Evaluate $2i\int_{-1}^1\frac{\operatorname{Li}_2(-ix^2)-\operatorname{Li}_2(ix^2)}{x^2}dx$, where $\operatorname{Li}_2(s)$ is the polylogarithm

Question

Let $\sqrt{-1}=i$ the imaginary unit.

Playing with Wolfram Alpha online calculator I know that $$I:=\int_{-1}^1\left(\int_{-1}^1\left(\int_{-1}^1\frac{1}{1-ix^2yz}dy\right)dz\right)dx=\int_{-1}^1\left(\int_{-1}^1\frac{2\arctan(x^2z)}{x^2z}dz\right)dx,\tag{1}$$ and this RHS equals to $$\int_{-1}^1\frac{2i(\operatorname{Li}_2(-ix^2)-\operatorname{Li}_2(ix^2))}{x^2}dx\tag{2}$$ where $\operatorname{Li}_2(s)$ is the polylogarithm (see if you need the definition from this MathWorld).

Question. I would like to get, if it is possible a closed-form for $I$, thus I need to evaluate $$\int_{-1}^1\frac{2i(\operatorname{Li}_2(-ix^2)-\operatorname{Li}_2(ix^2))}{x^2}dx.$$ Can you finish this task providing a simplified form of the result? Many thanks.
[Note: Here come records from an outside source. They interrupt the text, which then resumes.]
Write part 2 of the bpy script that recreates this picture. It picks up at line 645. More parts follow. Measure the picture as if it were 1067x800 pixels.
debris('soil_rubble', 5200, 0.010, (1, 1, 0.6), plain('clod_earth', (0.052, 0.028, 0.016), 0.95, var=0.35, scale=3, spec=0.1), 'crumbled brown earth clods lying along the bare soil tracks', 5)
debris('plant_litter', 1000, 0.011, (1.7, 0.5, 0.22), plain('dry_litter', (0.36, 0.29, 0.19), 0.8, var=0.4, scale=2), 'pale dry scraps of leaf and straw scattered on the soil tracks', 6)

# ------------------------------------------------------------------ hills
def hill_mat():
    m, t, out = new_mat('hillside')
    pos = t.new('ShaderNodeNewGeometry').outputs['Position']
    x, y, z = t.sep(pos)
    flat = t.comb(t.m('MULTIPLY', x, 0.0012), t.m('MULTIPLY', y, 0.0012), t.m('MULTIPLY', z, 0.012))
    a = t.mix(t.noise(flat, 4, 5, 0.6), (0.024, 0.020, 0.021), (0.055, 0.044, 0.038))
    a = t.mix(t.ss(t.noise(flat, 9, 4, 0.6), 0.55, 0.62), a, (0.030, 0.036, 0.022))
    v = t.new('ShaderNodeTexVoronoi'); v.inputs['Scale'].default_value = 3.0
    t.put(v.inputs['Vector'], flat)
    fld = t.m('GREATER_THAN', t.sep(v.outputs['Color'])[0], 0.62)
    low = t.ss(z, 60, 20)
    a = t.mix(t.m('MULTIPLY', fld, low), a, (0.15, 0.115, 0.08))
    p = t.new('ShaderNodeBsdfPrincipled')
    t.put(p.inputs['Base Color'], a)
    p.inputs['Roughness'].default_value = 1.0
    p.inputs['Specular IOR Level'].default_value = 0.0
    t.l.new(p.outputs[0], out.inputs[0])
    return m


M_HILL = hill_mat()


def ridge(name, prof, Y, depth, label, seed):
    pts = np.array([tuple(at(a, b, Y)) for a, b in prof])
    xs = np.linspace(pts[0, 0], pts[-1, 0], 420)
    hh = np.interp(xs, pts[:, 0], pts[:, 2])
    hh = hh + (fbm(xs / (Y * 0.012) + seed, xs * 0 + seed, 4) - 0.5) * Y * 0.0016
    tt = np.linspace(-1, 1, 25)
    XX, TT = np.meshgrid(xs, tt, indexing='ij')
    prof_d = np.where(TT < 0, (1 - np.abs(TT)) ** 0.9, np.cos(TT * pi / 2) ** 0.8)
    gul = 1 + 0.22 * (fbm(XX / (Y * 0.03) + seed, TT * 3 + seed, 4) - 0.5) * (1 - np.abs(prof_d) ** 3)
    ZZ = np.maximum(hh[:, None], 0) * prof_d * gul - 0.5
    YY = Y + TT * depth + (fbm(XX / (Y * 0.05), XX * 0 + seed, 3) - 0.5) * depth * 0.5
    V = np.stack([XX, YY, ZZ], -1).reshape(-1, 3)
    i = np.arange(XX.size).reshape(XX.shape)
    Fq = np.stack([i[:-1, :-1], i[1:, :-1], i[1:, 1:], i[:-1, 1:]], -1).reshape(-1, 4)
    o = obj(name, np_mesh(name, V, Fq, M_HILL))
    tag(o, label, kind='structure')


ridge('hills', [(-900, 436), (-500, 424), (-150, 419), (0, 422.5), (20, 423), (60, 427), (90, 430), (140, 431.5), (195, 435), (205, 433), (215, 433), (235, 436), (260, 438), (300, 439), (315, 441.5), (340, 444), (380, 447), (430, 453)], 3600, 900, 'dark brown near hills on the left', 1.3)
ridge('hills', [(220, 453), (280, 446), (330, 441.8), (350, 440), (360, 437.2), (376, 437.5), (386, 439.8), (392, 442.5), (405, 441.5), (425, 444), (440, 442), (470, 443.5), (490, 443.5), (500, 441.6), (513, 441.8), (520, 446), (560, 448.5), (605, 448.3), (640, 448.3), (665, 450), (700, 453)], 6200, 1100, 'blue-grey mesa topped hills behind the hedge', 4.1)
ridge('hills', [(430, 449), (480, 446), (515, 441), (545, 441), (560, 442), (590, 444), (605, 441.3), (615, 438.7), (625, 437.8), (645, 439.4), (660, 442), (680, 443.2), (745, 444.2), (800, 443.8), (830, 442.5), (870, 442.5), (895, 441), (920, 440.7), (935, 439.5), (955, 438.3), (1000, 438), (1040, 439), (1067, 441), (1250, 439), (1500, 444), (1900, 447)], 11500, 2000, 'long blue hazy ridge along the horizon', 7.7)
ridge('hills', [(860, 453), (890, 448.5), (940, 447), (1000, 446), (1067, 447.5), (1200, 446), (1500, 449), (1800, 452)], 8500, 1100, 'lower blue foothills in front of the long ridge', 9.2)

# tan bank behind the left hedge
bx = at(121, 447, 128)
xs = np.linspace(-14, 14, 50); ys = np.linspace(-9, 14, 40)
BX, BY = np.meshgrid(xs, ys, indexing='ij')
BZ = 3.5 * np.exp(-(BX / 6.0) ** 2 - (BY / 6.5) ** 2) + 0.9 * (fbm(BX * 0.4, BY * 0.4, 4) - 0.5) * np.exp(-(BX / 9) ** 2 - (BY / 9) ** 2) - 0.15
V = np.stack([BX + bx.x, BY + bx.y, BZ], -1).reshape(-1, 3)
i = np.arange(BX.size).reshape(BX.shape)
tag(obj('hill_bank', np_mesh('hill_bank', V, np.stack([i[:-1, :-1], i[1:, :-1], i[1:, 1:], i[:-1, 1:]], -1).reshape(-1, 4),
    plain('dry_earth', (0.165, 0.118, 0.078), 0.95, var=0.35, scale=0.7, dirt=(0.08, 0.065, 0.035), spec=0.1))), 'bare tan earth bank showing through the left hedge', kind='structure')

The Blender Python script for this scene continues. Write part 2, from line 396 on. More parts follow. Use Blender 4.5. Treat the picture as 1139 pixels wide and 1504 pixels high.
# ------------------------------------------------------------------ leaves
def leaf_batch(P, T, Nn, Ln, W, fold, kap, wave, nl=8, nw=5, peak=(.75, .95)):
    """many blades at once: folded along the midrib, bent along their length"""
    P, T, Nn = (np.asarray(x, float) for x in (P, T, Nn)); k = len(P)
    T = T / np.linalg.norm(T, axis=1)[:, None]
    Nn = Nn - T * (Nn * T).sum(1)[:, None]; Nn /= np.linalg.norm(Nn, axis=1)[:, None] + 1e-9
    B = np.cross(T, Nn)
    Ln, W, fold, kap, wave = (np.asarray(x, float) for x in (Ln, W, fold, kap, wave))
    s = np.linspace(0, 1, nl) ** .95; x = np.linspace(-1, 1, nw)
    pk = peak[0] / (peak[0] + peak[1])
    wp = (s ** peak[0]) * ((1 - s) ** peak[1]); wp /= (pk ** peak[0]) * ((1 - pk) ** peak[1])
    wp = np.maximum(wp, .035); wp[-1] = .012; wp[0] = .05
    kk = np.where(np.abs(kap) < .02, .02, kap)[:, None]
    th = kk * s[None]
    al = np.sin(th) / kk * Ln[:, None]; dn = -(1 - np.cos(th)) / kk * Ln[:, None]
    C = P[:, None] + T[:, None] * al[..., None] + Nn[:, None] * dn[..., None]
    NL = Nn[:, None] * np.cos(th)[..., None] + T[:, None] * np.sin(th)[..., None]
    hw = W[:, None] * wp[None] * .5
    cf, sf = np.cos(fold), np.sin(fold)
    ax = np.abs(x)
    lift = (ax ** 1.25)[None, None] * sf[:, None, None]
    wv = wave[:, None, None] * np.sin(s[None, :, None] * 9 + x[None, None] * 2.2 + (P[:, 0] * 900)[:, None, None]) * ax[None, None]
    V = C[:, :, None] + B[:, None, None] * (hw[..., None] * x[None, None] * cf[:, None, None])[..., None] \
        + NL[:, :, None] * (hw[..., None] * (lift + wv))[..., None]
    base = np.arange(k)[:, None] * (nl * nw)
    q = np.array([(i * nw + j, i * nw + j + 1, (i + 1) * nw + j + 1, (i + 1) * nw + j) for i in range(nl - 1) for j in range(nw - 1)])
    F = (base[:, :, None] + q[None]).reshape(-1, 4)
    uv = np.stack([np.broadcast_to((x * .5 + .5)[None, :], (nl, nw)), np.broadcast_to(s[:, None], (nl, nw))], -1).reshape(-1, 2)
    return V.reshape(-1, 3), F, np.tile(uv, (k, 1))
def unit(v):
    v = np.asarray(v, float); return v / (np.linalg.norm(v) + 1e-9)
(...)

As summary, as I've said using Wolfram Alpha online calculator I've calculated the definite integrals

int 1/(1-i x^2 y z)dy, from y=-1 to 1

and

int (2 tan^(-1)(x^2 z))/(x^2 z)dz, from z=-1 to 1

Also we know the indefinite integral

int (2 i (Polylog[2,-i x^2] - Polylog[2,i x^2]))/x^2 dx

I believe also that

$$2i(\frac{-\operatorname{Li}_2(-ix^2)+\operatorname{Li}_2(ix^2)}{x} \Big|_{-1}^1=-8C,$$ where $C$ is the Catalan's constant, and $$(\frac{2i}{x}2(-\log(1-ix^2)+\log(1+ix^2))\Big|_{-1}^1=-4\pi.$$

Feel free to add a different approach than previous to evaluate $I$, or our integral in $(2)$.

Answer 1

Hint. By integrating $$ \frac{2i(\operatorname{Li}_2(-ix^2)-\operatorname{Li}_2(ix^2))}{x^2} $$ termwise, which is allowed here, one gets $$ \int_{-1}^1\frac{2i(\operatorname{Li}_2(-ix^2)-\operatorname{Li}_2(ix^2))}{x^2}dx=4i\cdot\sum_{n=1}^\infty\frac{i^n\left((-1)^n-1\right)}{(2n-1)n^2} $$ by using a partial fraction decomposition, the preceding series admits a closed form, one gets $$ \int_{-1}^1\frac{2i(\operatorname{Li}_2(-ix^2)-\operatorname{Li}_2(ix^2))}{x^2}dx=4\pi\sqrt{2}+4\sqrt{2}\ln\left(3+2\sqrt{2}\right)-4\pi-8 C $$ where $C$ is the Catalan constant.

Answer 2

There is an additional approximate solution for this integral.

For $-1<x<1$ the expression $i(Li_2(-ix^2) - Li_2(ix^2))$ can be approximated with $2x^2$.

As a consequence, we can write $\int_{-1}^1\frac{2 (2x^2)}{x^2}dx=\int_{-1}^14dx=8$. This comes out with the cost of an inaccuracy, that is this approximation calculates a number of 8 instead of 7.84904 which is calculated using numerical integration with mathematica.

Answer 3

In the same spirit as Dimitris U., let us consider the Taylor series built around $x=0$.

You will have $$\frac{2 i \left(\text{Li}_2\left(-i x^2\right)-\text{Li}_2\left(i x^2\right)\right)}{x^2}=4 \sum_{k=0}^\infty (-1)^k \frac{x^{4k}}{(2k+1)^2}$$ leading to $$\int_{-1}^1\frac{2 i \left(\text{Li}_2\left(-i x^2\right)-\text{Li}_2\left(i x^2\right)\right)}{x^2}\,dx=8 \sum_{k=0}^\infty \frac{ (-1)^k}{(2 k+1)^2\, (4 k+1)}$$ and, as Olivier Oloa answered, take into account the fact that $$\frac{1}{(2 k+1)^2 (4 k+1)}=\frac{4}{4 k+1}-\frac{2}{2 k+1}-\frac{1}{(2 k+1)^2}$$ Using the summation, it would required many terms even for a moderate accuracy.